In genearl I found that this pattern writes a letter, and then steps ahead to a new spot in memory. Adding + or - after the ]> allows you to change which letter you’re printing out.

-[--->+<]>+++++.>

This pattern uses one spot of memory to catch the 0 and end the loop, and the other spot to keep track of the current value.

[--->+<]

Next goal: write the numbers 1 through 10.

-[----->+<]>--.+.+.+.+.+.+.+.+.--------.-.

If you’re near the right place in the ascii, using + and - along with . is useful.

Next Goal: Count from 1 to 100.

Ouch! That got painful fast.

I managed to count from 1 to 30, but not in a pretty way. Using loops seems powerful, but fairly arbitrary as adding a single “-“ before or in the loop radically changes were it ends. Perhaps I could test a bunch of loops to see where they escape to and start making a mapping between values and escapes.
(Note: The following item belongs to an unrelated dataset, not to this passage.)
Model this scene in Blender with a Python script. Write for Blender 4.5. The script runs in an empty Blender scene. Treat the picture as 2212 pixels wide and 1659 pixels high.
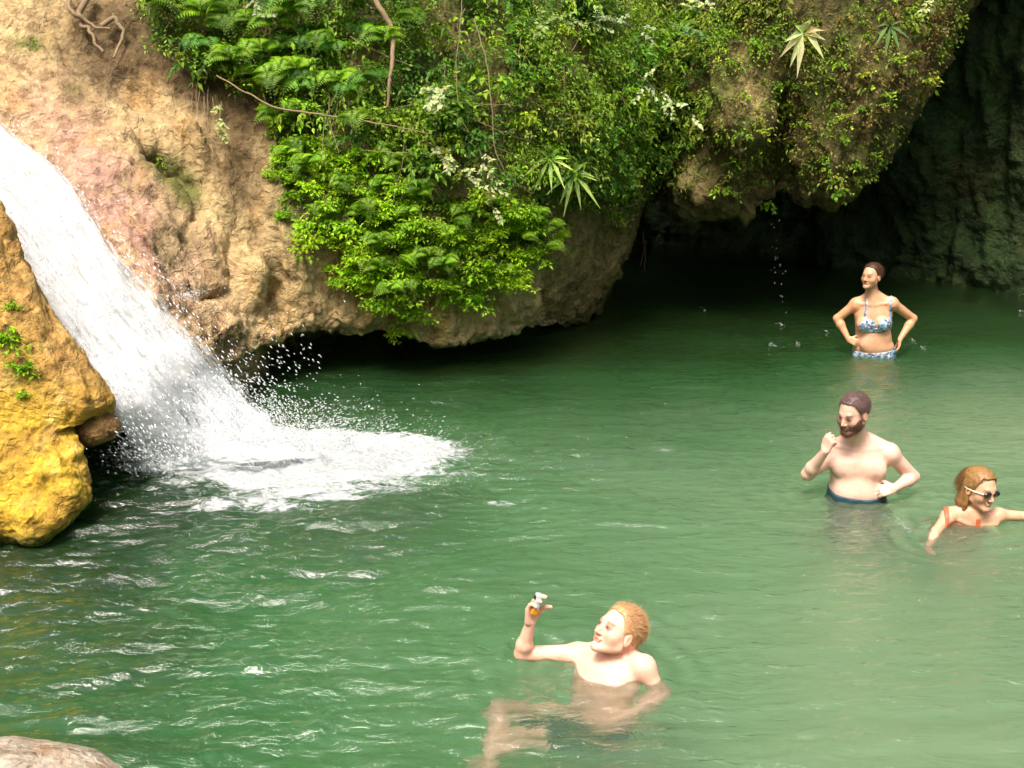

-[----->+<]>--.+.+.+.+.+.+.+.+.--------.-.>-[----->+<]>--.<<+.>>.<<+.>>.<<+.>>.<<+.>>.<<+.>>.<<+.>>.<<+.>>.<<+.>>.<<+.>>+.<<---------->>.<<+.>>.<<+.>>.<<+.>>.<<+.>>.<<+.>>.<<+.>>.<<+.>>.<<+.>>.<<+.>>.<<+.>>+.

It would be quite nice to have a way to get out of a loop without having to keep a counter going until it runs into 0 at exactly the time your other counter hits the desired value. Having to time two different variables to be in sync-ish is just painful.

At this point, if I were to continue, I think I’d rather work on writing a script to generate the Brainfuck code than trying to write the code itself.

All in all, this experience makes me really appreciate Grace Hopper’s insight that code would be much better if the command language was relatively human readable!

addendum This site offers a visualizer so you can see what’s in memory at a given time. And, a friend introduced me to a construct for creating essentially a “copying” function. In this case you have an “a” at the end of the first two paragraphs. The following loop copies that “a” into the next 10 slots of memory.

-[--->+<]>+++++.+++++++.[>+>+>+>+>+>+>+>+>+>+<<<<<<<<<<-]>.>.